Il est clair qu'il s'agissait d'un discours adressé à ses soutiens et ses sympathisants dans ce qu'il considère comme fief acquis. Il n'a pas été question de stratégie ni de feuille de route, il nous avait dit de les chercher dans les livres de géographie. Il n'a même pas été question des problèmes des Tunisiens relatifs à l'éducation de leurs enfants, leur pouvoir d'achat, l'endettement du pays où encore les prix qui ont vertigineusement augmenté. Tout cela est évidemment orchestré et organisé par « les autres » pour porter atteinte au président de la République. « Les autres » ont meublé presque toutes les interventions présidentielles pour désigner les ennemis, les traitres, les parasites et les mauvais. Mais ils ne sont jamais nommés ou clairement déterminés. Il faut garder grand ouvert l'éventail de qualificatifs, comme ça il est possible d'y mettre un maximum de personnes. Même les personnes que Kaïs Saïed a consultées pour des postes ministériels et qui n'ont pas été retenues ont été mises dans ce sac et se retrouvent insultées dans le discours prononcé à Sidi Bouzid. C'est que le président de la République était en train de prendre son temps pour faire le tri parmi les « patriotes sincères » et « les autres », encore une fois. Et puis, il n'y a pas d'urgence. Le président dit que les rouages de l'Etat fonctionnent normalement, ils fonctionnent même mieux que lorsque le gouvernement était en place. On ne s'arrêtera pas sur le détail selon lequel l'application de l'article 80 de la constitution évoque un danger imminent qui entraverait le fonctionnement normal des rouages de l'Etat. Mais nous ne sommes plus dans ce formalisme là puisque le président propose une pirouette qui permettrait de sortir de cette constitution vers un autre système, en passant par d'obscures dispositions transitoires et un petit code électoral tout neuf pour la route !

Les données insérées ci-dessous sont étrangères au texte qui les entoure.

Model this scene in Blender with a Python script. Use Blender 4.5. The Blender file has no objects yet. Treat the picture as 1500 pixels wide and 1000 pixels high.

Ce que les Tunisiens ont vu n'était pas un discours, mais plutôt une réaction, assez puérile par ailleurs. Rien ne justifiait une telle sortie, avec un tel contenu, sauf pour répondre à la toute petite manifestation du samedi 18 septembre contre ses décisions qualifiées de coup d'Etat. Il n'est sorti que pour en remettre une couche et tenter de damer le pion à ses opposants. Dans cette réaction, c'est la présidence de la République tunisienne, l'honneur de certaines personnes, la Télévision nationale et d'autres encore qui ont été trainés dans la boue. Il s'agissait de la réaction d'un enfant qu'on menacerait de lui enlever son jouet. En réalité, Kaïs Saïed fait exactement ce qu'il reproche, avec raison, à l'ensemble de la classe politique tunisienne : le fait d'être totalement déconnecté de la réalité des Tunisiens. Les cris et les hurlements des dizaines de personnes massées devant lui à Sidi Bouzid ne cacheront pas le fait qu'il ne connait pas les problèmes de la Tunisie. Il ne fait que régler ses comptes avec les politiciens, avec les institutions, avec les nantis et les riches, avec ses concurrents et professeurs de la faculté de droit, avec la constitution qui ne lui plait pas. En prenant un peu de distance, on peut voir qu'il ne s'agit que de politiciens qui se battent pour le pouvoir. Les uns enveloppent cela en évoquant la légitimité des élections de 2019 et le cheminement démocratique qui doit se poursuivre, et le président évoque une autre légitimité tirée du slogan « le peuple veut » et des sondages favorables et de manifestants bien choisis. On pourra toujours philosopher pendant des heures sur les légitimités, mais ils ont le même objectif : s'accaparer le pouvoir.
Au final, c'est un président brouillon, énervé et vindicatif que nous avons vu à Sidi Bouzid. Cette image plait à beaucoup de Tunisiens qui y voient de la force et de la conviction. Les mêmes Tunisiens qui étaient convaincus qu'Ennahdha allait réformer le pays, que Nabil Karoui allait contrer le projet islamiste et qu'Al Karama les inonderait de pétrole. Toutefois, il serait temps de se rendre compte que Kaïs Saïed est juste un politicien comme les autres, il se bat pour avoir le pouvoir et le garder. Dans cet amas de doute et d'incertitude, c'est la seule certitude.